Write each line exactly, from the line that holds "Continue the Blender" through the final line of the material, and no other line.

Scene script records
◇ ◇ ◇

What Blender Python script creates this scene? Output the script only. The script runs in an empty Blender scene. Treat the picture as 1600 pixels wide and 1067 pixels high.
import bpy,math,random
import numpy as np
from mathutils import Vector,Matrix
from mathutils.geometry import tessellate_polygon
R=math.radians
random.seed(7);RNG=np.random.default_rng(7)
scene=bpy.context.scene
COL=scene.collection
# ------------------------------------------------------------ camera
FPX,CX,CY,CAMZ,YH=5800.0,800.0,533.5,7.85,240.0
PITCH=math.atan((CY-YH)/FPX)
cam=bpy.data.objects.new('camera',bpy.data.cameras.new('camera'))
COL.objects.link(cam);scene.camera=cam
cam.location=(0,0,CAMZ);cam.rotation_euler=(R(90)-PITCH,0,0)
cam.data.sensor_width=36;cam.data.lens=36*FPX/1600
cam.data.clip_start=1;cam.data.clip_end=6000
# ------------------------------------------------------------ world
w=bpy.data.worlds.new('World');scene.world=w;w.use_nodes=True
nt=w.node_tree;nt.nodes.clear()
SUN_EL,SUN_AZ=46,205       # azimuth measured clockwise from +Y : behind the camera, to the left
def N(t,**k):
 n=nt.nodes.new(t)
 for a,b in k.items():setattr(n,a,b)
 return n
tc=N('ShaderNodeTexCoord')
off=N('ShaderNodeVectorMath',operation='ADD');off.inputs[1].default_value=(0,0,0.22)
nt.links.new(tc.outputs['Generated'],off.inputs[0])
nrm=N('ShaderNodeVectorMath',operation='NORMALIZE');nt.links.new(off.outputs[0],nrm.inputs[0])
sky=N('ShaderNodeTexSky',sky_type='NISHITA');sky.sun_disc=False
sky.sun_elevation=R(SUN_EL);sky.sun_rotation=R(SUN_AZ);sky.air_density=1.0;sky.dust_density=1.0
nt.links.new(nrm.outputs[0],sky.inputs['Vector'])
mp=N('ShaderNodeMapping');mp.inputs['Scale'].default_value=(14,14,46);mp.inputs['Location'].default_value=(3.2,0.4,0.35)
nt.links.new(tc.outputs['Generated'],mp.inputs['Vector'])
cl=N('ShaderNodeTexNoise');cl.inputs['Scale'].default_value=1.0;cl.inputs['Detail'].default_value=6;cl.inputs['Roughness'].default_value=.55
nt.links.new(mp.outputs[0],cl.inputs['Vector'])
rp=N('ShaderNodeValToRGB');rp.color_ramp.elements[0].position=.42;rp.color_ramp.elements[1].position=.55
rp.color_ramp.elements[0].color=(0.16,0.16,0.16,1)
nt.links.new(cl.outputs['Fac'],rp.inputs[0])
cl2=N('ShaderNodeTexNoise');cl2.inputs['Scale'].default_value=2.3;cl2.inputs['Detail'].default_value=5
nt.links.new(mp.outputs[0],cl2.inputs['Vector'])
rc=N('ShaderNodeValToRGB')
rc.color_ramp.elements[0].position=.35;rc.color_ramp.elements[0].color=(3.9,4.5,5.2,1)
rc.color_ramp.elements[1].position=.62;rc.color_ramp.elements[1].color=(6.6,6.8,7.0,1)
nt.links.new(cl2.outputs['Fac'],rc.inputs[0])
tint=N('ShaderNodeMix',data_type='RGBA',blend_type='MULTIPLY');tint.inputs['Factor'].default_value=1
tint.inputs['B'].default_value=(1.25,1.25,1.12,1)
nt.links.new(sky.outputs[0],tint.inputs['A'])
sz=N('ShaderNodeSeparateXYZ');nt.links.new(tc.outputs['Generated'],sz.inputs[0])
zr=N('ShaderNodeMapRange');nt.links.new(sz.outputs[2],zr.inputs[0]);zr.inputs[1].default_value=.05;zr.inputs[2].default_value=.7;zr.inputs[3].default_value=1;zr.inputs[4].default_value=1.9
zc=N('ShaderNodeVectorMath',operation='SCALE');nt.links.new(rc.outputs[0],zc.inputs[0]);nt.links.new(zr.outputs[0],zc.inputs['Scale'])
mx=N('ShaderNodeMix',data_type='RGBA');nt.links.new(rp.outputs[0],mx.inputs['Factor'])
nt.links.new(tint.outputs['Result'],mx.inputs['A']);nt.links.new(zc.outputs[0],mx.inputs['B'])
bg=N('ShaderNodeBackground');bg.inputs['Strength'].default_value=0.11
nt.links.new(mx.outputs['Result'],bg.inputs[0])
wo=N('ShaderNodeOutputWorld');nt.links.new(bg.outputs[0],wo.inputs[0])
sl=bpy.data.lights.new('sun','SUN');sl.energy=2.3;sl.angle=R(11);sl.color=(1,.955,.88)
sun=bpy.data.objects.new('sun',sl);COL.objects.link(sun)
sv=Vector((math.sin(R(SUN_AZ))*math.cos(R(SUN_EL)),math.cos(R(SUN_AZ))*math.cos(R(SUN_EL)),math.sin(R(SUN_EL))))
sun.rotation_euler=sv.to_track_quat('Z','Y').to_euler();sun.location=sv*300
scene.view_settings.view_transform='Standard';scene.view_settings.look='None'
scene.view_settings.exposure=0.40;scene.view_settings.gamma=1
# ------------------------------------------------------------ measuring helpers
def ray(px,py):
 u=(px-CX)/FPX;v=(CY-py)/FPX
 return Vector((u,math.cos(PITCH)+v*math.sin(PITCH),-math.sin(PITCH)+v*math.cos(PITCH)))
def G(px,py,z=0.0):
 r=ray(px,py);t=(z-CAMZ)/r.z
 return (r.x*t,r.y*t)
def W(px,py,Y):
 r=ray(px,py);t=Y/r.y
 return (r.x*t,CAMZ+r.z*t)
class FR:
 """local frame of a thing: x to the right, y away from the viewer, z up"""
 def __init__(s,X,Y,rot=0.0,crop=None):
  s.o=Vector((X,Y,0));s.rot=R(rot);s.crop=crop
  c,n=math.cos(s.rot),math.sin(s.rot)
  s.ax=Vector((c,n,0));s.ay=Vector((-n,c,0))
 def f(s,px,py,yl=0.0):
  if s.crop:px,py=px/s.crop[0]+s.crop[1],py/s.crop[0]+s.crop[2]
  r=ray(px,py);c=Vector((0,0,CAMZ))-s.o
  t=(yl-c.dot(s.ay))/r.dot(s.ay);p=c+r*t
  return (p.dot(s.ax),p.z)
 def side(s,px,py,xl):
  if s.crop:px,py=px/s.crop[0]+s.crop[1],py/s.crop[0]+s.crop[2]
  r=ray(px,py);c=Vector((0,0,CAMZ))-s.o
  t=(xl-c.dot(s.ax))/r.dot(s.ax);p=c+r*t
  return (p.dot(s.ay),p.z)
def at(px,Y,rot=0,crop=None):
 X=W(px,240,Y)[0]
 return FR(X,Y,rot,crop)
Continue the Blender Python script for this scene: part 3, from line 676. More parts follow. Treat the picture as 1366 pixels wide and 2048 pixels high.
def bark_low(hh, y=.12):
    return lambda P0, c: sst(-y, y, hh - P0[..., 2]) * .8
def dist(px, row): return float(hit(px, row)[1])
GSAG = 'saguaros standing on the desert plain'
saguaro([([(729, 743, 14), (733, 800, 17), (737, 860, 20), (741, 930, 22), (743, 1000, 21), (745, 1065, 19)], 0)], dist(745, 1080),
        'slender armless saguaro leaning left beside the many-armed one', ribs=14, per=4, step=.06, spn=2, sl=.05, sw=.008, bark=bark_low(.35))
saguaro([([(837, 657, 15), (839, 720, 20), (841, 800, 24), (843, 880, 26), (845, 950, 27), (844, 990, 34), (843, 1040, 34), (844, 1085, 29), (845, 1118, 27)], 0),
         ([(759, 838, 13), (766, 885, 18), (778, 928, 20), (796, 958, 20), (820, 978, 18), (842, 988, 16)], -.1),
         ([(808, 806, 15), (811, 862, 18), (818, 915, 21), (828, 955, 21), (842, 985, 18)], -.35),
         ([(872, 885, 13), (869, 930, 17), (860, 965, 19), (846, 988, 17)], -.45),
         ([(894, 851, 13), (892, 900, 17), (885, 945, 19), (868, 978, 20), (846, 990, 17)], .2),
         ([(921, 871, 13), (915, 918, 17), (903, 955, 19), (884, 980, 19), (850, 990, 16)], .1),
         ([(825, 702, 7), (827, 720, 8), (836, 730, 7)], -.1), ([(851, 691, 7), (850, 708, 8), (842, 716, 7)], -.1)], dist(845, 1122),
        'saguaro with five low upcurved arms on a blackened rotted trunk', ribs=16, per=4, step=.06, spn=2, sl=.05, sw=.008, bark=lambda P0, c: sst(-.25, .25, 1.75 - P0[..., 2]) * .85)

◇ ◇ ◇

The response:
Continue the Blender Python script for this scene: part 3, from line 676. More parts follow. Treat the picture as 1366 pixels wide and 2048 pixels high.
def bark_low(hh, y=.12):
    return lambda P0, c: sst(-y, y, hh - P0[..., 2]) * .8
def dist(px, row): return float(hit(px, row)[1])
GSAG = 'saguaros standing on the desert plain'
saguaro([([(729, 743, 14), (733, 800, 17), (737, 860, 20), (741, 930, 22), (743, 1000, 21), (745, 1065, 19)], 0)], dist(745, 1080),
        'slender armless saguaro leaning left beside the many-armed one', ribs=14, per=4, step=.06, spn=2, sl=.05, sw=.008, bark=bark_low(.35))
saguaro([([(837, 657, 15), (839, 720, 20), (841, 800, 24), (843, 880, 26), (845, 950, 27), (844, 990, 34), (843, 1040, 34), (844, 1085, 29), (845, 1118, 27)], 0),
         ([(759, 838, 13), (766, 885, 18), (778, 928, 20), (796, 958, 20), (820, 978, 18), (842, 988, 16)], -.1),
         ([(808, 806, 15), (811, 862, 18), (818, 915, 21), (828, 955, 21), (842, 985, 18)], -.35),
         ([(872, 885, 13), (869, 930, 17), (860, 965, 19), (846, 988, 17)], -.45),
         ([(894, 851, 13), (892, 900, 17), (885, 945, 19), (868, 978, 20), (846, 990, 17)], .2),
         ([(921, 871, 13), (915, 918, 17), (903, 955, 19), (884, 980, 19), (850, 990, 16)], .1),
         ([(825, 702, 7), (827, 720, 8), (836, 730, 7)], -.1), ([(851, 691, 7), (850, 708, 8), (842, 716, 7)], -.1)], dist(845, 1122),
        'saguaro with five low upcurved arms on a blackened rotted trunk', ribs=16, per=4, step=.06, spn=2, sl=.05, sw=.008, bark=lambda P0, c: sst(-.25, .25, 1.75 - P0[..., 2]) * .85)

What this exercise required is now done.